On civil rights, the good and bad Nixons both emerged. The so-called Southern Strategy to shore up electoral support in the formerly Democratic region was, in part, a pander to racial animosities. Yet he also was one of the fathers of government-initiated affirmative action.

The most radical, if often forgotten, Nixon policy was a disaster. With an eye to his re-election and troubled economy, in August 1971 he imposed wage and price controls on the economy. They provided a short-term bonus for him, but contributed to an inflation bubble when they came off several years later. (A delicious piece of trivia: Two of the top administrators of Nixon's big-government wage and price controls were Donald Rumsfeld and Dick Cheney.)

That summer, I was a kid reporter covering economics for the Wall Street Journal and had my own exposure, without fully realizing it, to the White House Watergate mindset.
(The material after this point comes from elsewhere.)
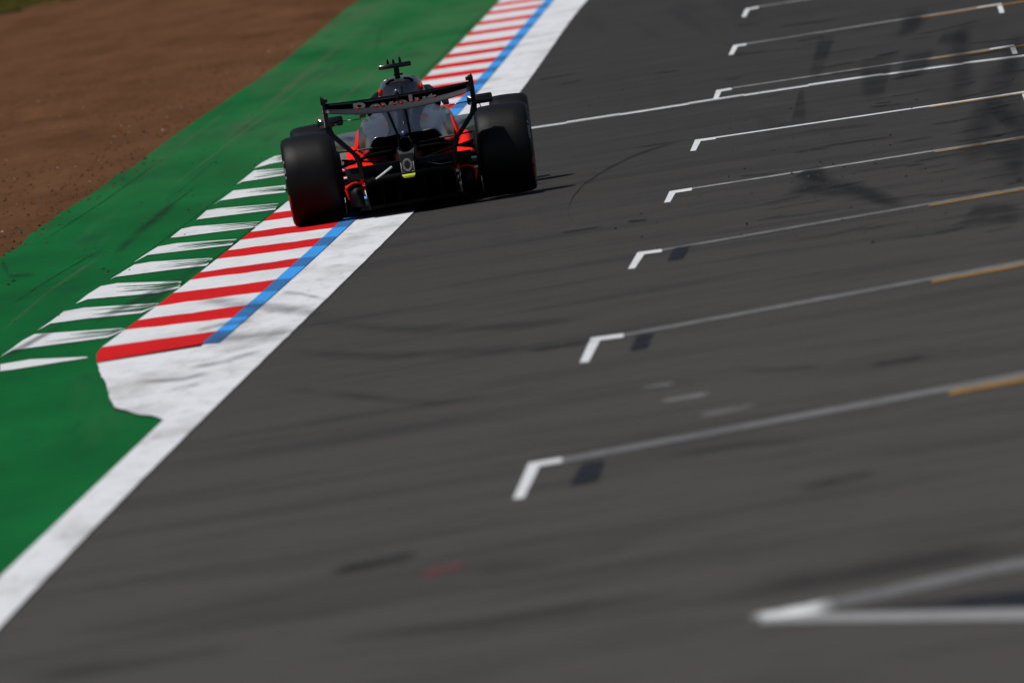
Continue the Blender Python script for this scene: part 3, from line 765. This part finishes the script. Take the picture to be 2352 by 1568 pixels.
# low cross flap under the wing
fl = [(-.50, .384), (.50, .384), (.50, .376), (.36, .300), (-.36, .300), (-.50, .376)]
part('cross_flap', loft([[(-.475, -.50, .384), (.475, -.50, .384), (.475, -.515, .384), (-.475, -.515, .384)], [(-.475, -.515, .340), (.475, -.515, .340), (.475, -.530, .340), (-.475, -.530, .340)], [(-.40, -.50, .290), (.40, -.50, .290), (.40, -.510, .290), (-.40, -.510, .290)]]), CARB, smooth=False)
part('flap_lip', tube([(-.47, -.505, .384), (0, -.505, .384), (.47, -.505, .384)], .002, 6), METAL)
# ---- crash structure, exhaust, rear light
part('gearbox', loft([[(x, -.10, z) for x, z in ((-.07, .20), (.07, .20), (.07, .44), (-.07, .44))], [(x, .9, z) for x, z in ((-.16, .10), (.16, .10), (.16, .50), (-.16, .50))]]), CARB, bevel=.01)
cs = part('crash_structure', loft([[(x*k, y, .355+(z-.355)*k) for x, z in ((-.045, .29), (.045, .29), (.060, .31), (.060, .44), (.045, .455), (-.045, .455), (-.060, .44), (-.060, .31))] for (y, k) in ((-.70, .96), (-.4, 1.1), (.0, 1.3))]), CARB)
part('gearbox_shield', plate([(-.064, .470), (-.055, .440), (-.050, .405), (-.048, .432), (.048, .432), (.052, .405), (.056, .44), (.062, .47), (.045, .462), (.02, .446), (-.02, .446), (-.045, .462)], .02, 'y', -.71), METAL, smooth=False)
ex_ = part('exhaust_pipe', tube([(0, -.62, .502), (0, .1, .50)], .052, 28, cap=False), CARBG)
so = ex_.modifiers.new('thick', 'SOLIDIFY'); so.thickness = .004
part('exhaust_bore', tube([(0, -.5, .502), (0, -.49, .502)], .048, 24), BLK, ex_)
part('wastegate_cap', tube([(0, -.30, .565), (0, -.28, .565)], .032, 20), mat('blue_anodised', (.02, .035, .10), .4, metal=.3))
def rrect(w_, h, r, cx=0, cz=0, n=5):
    P = []
    for (sx, sz, a0) in ((1, 1, 0), (-1, 1, 90), (-1, -1, 180), (1, -1, 270)):
        for i in range(n+1):
            t = math.radians(a0+90*i/n); P.append((cx+sx*(w_/2-r)+r*math.cos(t), cz+sz*(h/2-r)+r*math.sin(t)))
    return P
lt = part('rear_light', plate(rrect(.108, .150, .022, -.006, .358), .035, 'y', -.742), CARBG, bevel=.003, smooth=False)
def ell(rx, rz, cx, cz, n=28): return [(cx+rx*math.cos(2*math.pi*i/n), cz+rz*math.sin(2*math.pi*i/n)) for i in range(n)]
vs, fs = [], []
LEDM = mat('led_lens', (.62, .56, .55), .3)
for ring, (rx, rz, n) in enumerate(((.0285, .0405, 22), (.0345, .0465, 26), (.0245, .0355, 18))):
    for i in range(n):
        t = 2*math.pi*(i+.5*ring)/n; cx, cz = -.006+rx*math.cos(t), .352+rz*math.sin(t); b = len(vs); q = .0022
        vs += [(cx-q, -.7615, cz-q), (cx+q, -.7615, cz-q), (cx+q, -.7615, cz+q), (cx-q, -.7615, cz+q), (cx-q, -.759, cz-q), (cx+q, -.759, cz-q), (cx+q, -.759, cz+q), (cx-q, -.759, cz+q)]
        fs += [(b, b+1, b+2, b+3), (b, b+4, b+5, b+1), (b+1, b+5, b+6, b+2), (b+2, b+6, b+7, b+3), (b+3, b+7, b+4, b)]
part('led_ring', mesh(vs, fs), LEDM, lt, smooth=False)
for sd in (-1, 1):
    part('light_bracket', tube([(sd*.047-.006, -.764, .372), (sd*.047-.006, -.764, .300), (sd*.028-.006, -.764, .299)], .0032, 6), mat('bracket_grey', (.30, .30, .31), .5), lt)
part('yellow_lip', loft([[(x-.006, y, z) for x, y, z in ((-.050, -.765, .283), (.050, -.765, .283), (.050, -.70, .283), (-.050, -.70, .283))], [(x-.006, y, z) for x, y, z in ((-.046, -.775, .272), (.046, -.775, .272), (.046, -.70, .272), (-.046, -.70, .272))], [(x-.006, y, z) for x, y, z in ((-.038, -.760, .257), (.038, -.760, .257), (.038, -.70, .257), (-.038, -.70, .257))]]), YELP, lt, smooth=False, label='bright yellow lip under the rear light')

# ---- rear wing
RW = bpy.data.objects.new('rear_wing', None)
def wing(span, n, f, y0, y1, th):
    """lofted wing element: f(x) -> (z of trailing lower edge, z of upper edge)"""
    secs = []
    for i in range(n+1):
        x = -span + 2*span*i/n; z0, z1 = f(x); s_ = []
        for (u, v) in ((0, 0), (.15, -.35), (.4, -.5), (.7, -.35), (1, 0), (.7, .4), (.4, .5), (.15, .55)):
            # u: leading (front, low) -> trailing (rear, high)
            y = y0 + (y1-y0)*u; z = z0 + (z1-z0)*(u**1.4) + v*th
            s_.append((x, y, z))
        secs.append(s_)
    return loft(secs)
def droop(x): return (1-(abs(x)/.55)**2.2)
mp = part('main_plane', wing(.548, 28, lambda x: (.822-.064*droop(x)+.012, .842-.048*droop(x)+.010), -.34, -.60, .030), BODY)
secs = []
for i in range(31):
    x = -.548+1.096*i/30; q = droop(x); zt = .853-.042*q; zb = .824-.062*q
    secs.append([(x, -.60, zt-.004), (x, -.742, zt-.002), (x, -.748, zt), (x, -.752, zt-.002), (x, -.778, zb+.004), (x, -.780, zb), (x, -.770, zb-.002), (x, -.60, zb+.010)])
part('trailing_flap', loft(secs), BAND)
up = part('upper_flap', wing(.545, 28, lambda x: (.825-.030*droop(x), .893-.014*droop(x)), -.58, -.72, .008), CARBG)
part('mid_flap', wing(.545, 28, lambda x: (.822-.035*droop(x), .868-.018*droop(x)), -.56, -.66, .006), CARB)
# lettering on the flap: real letters, slightly proud of its rear face
cu = bpy.data.curves.new('lettering', 'FONT'); cu.body = 'Revolut'; cu.size = 1.0; cu.extrude = .02; cu.offset = .022
to = bpy.data.objects.new('tmp_text', cu); COL.objects.link(to)
dg = bpy.context.evaluated_depsgraph_get(); tm = bpy.data.meshes.new_from_object(to.evaluated_get(dg)); bpy.data.objects.remove(to)
co = np.empty(len(tm.vertices)*3); tm.vertices.foreach_get('co', co); co = co.reshape(-1, 3)
mn, mx = co.min(0), co.max(0)
new = np.empty_like(co)
hx = (co[:, 0]-mn[0])/(mx[0]-mn[0]); hz = co[:, 1]/mx[1]
new[:, 0] = -.335+.625*hx
new[:, 2] = .775+.088*hz - .0*hx
new[:, 1] = -.733 + .0*hz + (co[:, 2])*.05
tm.vertices.foreach_set('co', new.reshape(-1)); tm.update()
part('lettering', tm, SILV, up, smooth=False)
for x in (-.30, -.165, -.115, -.032, .02, .10, .15, .277):
    part('flap_red_dot', tube([(x-.008, -.752, .856-.042*droop(x)), (x+.008, -.752, .856-.042*droop(x))], .0055, 10), RED, mp, label='small red dot')  # row of small red dots along the top of the trailing flap
for sd in (-1, 1):
    ep = part('endplate', plate([(-.33, .80), (-.36, .925), (-.70, .940), (-.76, .930), (-.755, .80), (-.72, .72), (-.50, .70), (-.36, .74)], .034, 'x', sd*.556), CARB, bevel=.006, smooth=False)
    part('endplate_clip', box(*sorted((sd*.520, sd*.552)), -.745, -.70, .900, .926), CARBG, ep)
    part('endplate_clip', box(*sorted((sd*.526, sd*.550)), -.75, -.72, .926, .932), SILV, ep)
    part('wing_tip_block', box(*sorted((sd*.522, sd*.553)), -.74, -.62, .835, .868), CARB, ep, bevel=.004)
    part('endplate_fin', box(*sorted((sd*.561, sd*.569)), -.76, -.70, .93, .952), CARB, ep)
    # leaning legs from the wing tip down to the diffuser
    pts_ = [(.556, .735), (.540, .665), (.455, .565), (.375, .475), (.360, .420), (.352, .300)]
    secs = []
    for i, (x, z) in enumerate(pts_):
        w_ = (.022, .030, .030, .027, .020, .016)[i]
        secs.append([(sd*(x-w_), -.60, z-.008), (sd*(x-w_*.9), -.38, z-.008), (sd*(x+w_*.9), -.38, z+.008), (sd*(x+w_), -.60, z+.008)])
    part('endplate_leg', loft(secs), CARB, ep, bevel=.006)
    if sd < 0:   # tiny white lettering line down the left endplate edge
        vs, fs = [], []
        for k in range(26):
            z = .72+.165*k/26; b = len(vs); x = -.5675; h = .0038*random.uniform(.5, 1.1); wd = .004*random.uniform(.5, 1.2)
            vs += [(x-wd, -.763, z), (x+wd, -.763, z+.001), (x+wd, -.763, z+h), (x-wd, -.763, z+h)]; fs.append((b, b+1, b+2, b+3))
        part('edge_marking', mesh(vs, fs), WHT, ep, smooth=False)
# swan-neck pylons and flap actuator
for (x0, x1) in ((-.098, -.045), (.040, .046)):
    part('wing_pylon', tube([(x0, -.46, .800), (x0*.99, -.50, .775), (x0+(x1-x0)*.5, -.46, .68), (x1, -.40, .56), (x1, -.38, .43)], .010, 8, rz=.012), CARB)
part('flap_actuator', tube([(0, -.60, .885), (0, -.66, .905), (0, -.72, .888), (0, -.74, .86)], [.010, .016, .015, .010], 12), CARBG)
part('actuator_glint', tube([(-.004, -.742, .912), (-.004, -.748, .912)], .0065, 12), WHT)  # white disc painted as the glint on top of the actuator pod
part('actuator_fairing', box(-.013, .013, -.74, -.55, .83, .90), CARB, bevel=.004)

# ---- rear suspension
for sd in (-1, 1):
    part('upper_wishbone', tube([(sd*.10, .05, .485), (sd*.30, .02, .495), (sd*.52, .0, .505)], .010, 10, rz=.006), BLK)
    part('wishbone_lit_bar', box(*sorted((sd*.255, sd*.372)), -.02, .05, .494, .504), mat('wishbone_lit_grey', (.12, .12, .13), .4), bevel=.002)  # grey bar painted as the sunlit stretch of the upper wishbone
    part('upper_wishbone', tube([(sd*.10, -.25, .46), (sd*.26, -.18, .455), (sd*.50, -.05, .395)], .016, 10, rz=.012), BLK)
    part('lower_wishbone', tube([(sd*.08, -.30, .25), (sd*.50, -.02, .20)], .012, 10, rz=.008), CARB)
    part('lower_wishbone', tube([(sd*.08, .25, .25), (sd*.50, .02, .20)], .012, 10, rz=.008), CARB)
    part('track_rod', tube([(sd*.09, .12, .36), (sd*.50, .10, .44)], .008, 8), BLK)
    part('driveshaft', tube([(sd*.08, 0, .34), (sd*.52, 0, .34)], .018, 12), CARB)
    # front suspension
    for (za, zb, dy) in ((.50, .46, .22), (.50, .46, -.25), (.26, .20, .22), (.26, .20, -.25)):
        part('front_wishbone', tube([(sd*.18, 3.4+dy, za), (sd*.62, 3.4, zb)], .014, 10, rz=.006), CARB)
    part('front_pushrod', tube([(sd*.20, 3.35, .50), (sd*.58, 3.4, .25)], .010, 8), CARB)
    # mirrors
    mi_ = part('mirror', loft([[(x, y, z) for x, z in rrect(.194, .074, .016, sd*.575, .700)] for y in (1.95, 1.97)] + [[(x, 2.06, z) for x, z in rrect(.15, .04, .012, sd*.572, .702)]]), CARBG)
    part('mirror_glass', plate(rrect(.170, .052, .010, sd*.577, .701), .004, 'y', 1.948), mat('mirror_glass', (.05, .05, .055), .12, metal=.8), mi_)
    part('mirror_stalk', tube([(sd*.34, 1.98, .688), (sd*.49, 2.0, .694)], .005, 8), BODY, mi_)
    part('mirror_stalk', tube([(sd*.565, 2.0, .675), (sd*.585, 2.0, .59)], .004, 8), CARB, mi_)
    part('shoulder_fin', plate([(sd*.300, .70), (sd*.345, .70), (sd*.342, .745), (sd*.325, .765), (sd*.288, .765), (sd*.285, .735)], .03, 'y', 1.7), BODY, bevel=.004)
# ---- camera pod on the roll hoop
part('camera_pod', loft([[(x-.017, 1.56, z) for x, z in rrect(.248, .036, .008, 0, 1.055)], [(x-.017, 1.70, z) for x, z in rrect(.240, .028, .008, 0, 1.056)]]), CARBG)
part('camera_stem', loft([[(x-.010, y, z) for x, y in ((-.020, 1.57), (.020, 1.57), (.020, 1.68), (-.020, 1.68))] for z in (.962, 1.050)]), CARB, bevel=.004, smooth=False)
part('camera_foot', tube([(-.036, 1.6, .984), (.034, 1.6, .984)], .008, 10), CARB)
for (x, h) in ((-.067, .034), (-.024, .030), (.026, .040)):
    part('camera_antenna', tube([(x, 1.60, 1.060), (x, 1.60, 1.074+h*.5), (x-.001, 1.60, 1.076+h)], [.0105, .0095, .004], 10), BLK)
# ---- headrest, cockpit, halo, nose, front wing
part('roll_hoop', loft([[(x, 1.70, z) for x, z in rrect(.30, .17, .06, 0, .875)], [(x, 1.90, z) for x, z in rrect(.26, .15, .06, 0, .87)]]), BODY)
part('cockpit_surround', loft([[(x, y, z-.02) for x, z in ((-.34, .40), (.34, .40), (.33, .66), (.20, .70), (-.20, .70), (-.33, .66))] for y in (1.75, 2.2)] + [[(x*.8, 2.9, z*.95) for x, z in ((-.34, .30), (.34, .30), (.33, .64), (.20, .68), (-.20, .68), (-.33, .64))]]), BODY, bevel=.02)
part('halo', tube([(-.26, 1.75, .72), (-.25, 1.95, .80), (-.20, 2.3, .84), (0, 2.62, .84), (.20, 2.3, .84), (.25, 1.95, .80), (.26, 1.75, .72)], .024, 12), CARB)
part('halo_pillar', tube([(0, 2.62, .83), (0, 2.72, .66)], .016, 10), CARB)
part('nose', loft([[(x*k, y, zc+z*kz) for x, z in ((-.20, -.14), (.20, -.14), (.22, .02), (.15, .12), (-.15, .12), (-.22, .02))] for (y, k, kz, zc) in ((2.85, 1.1, 1.1, .48), (3.4, .85, .95, .44), (4.0, .6, .7, .33), (4.55, .4, .4, .2))]), BODY, bevel=.03)
fw = part('front_wing', wing(.86, 20, lambda x: (.09+.03*abs(x), .11+.03*abs(x)), 4.55, 4.25, .02), CARB)
part('front_flap', wing(.86, 20, lambda x: (.14+.02*abs(x), .20+.02*abs(x)), 4.30, 4.10, .01), BODY, fw)
for sd in (-1, 1):
    part('front_endplate', plate([(4.05, .06), (4.6, .06), (4.55, .26), (4.05, .30)], .01, 'x', sd*.87), CARB, fw)
bpy.data.objects.remove(RW)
The chairman of the Federal Reserve Board, Arthur Burns, a longtime Nixon counselor, was worried about creeping inflation, and publicly calling on the White House to adopt an "incomes policy" — basically, to use political suasion to pressure companies and unions to moderate price and wage increases.
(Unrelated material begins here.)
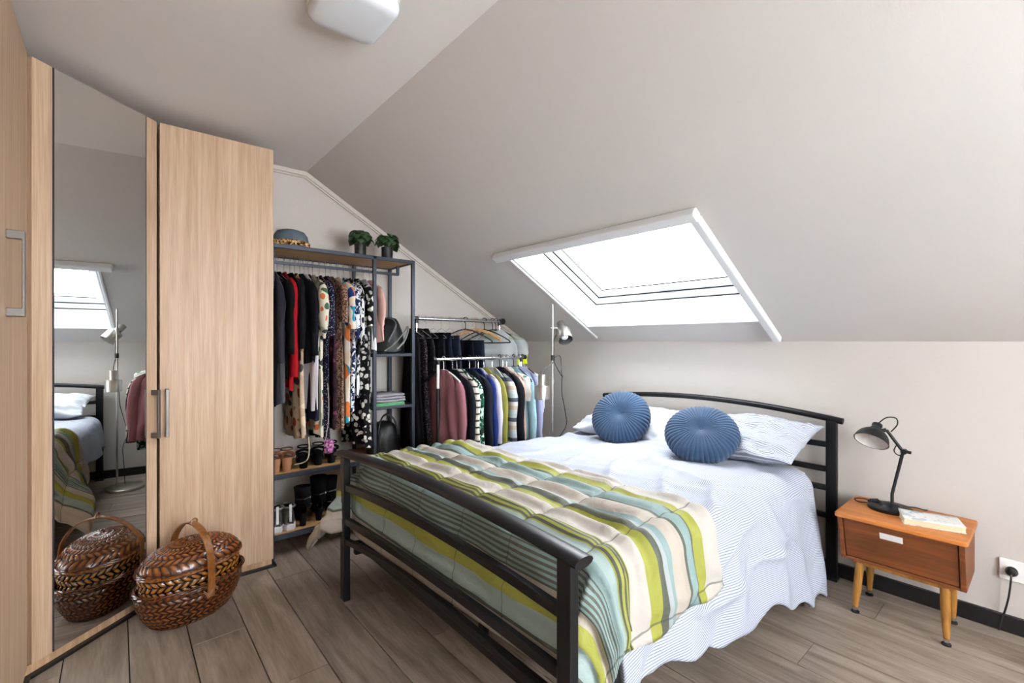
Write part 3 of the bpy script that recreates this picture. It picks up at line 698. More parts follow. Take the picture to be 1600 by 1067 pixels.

This annoyed the White House, and an aide to Nixon's henchman Charles Colson summoned me, promising a big scoop. On background, which could be attributed to "White House sources," he said Nixon was so offended by Burns that he was considering increasing the size of of the Federal Reserve Board — in essence, court-packing — and insisted that Burns was a hypocrite because he was privately lobbying for a pay increase for himself.

Under the guidance of Alan Otten, my great bureau chief, we reshaped a story as a war of nerves between the White House and the Fed. The Burns pay raise tip turned out to be bogus.

Only weeks later, Nixon went way beyond anything Burns had suggested and imposed controls on most American wages and prices.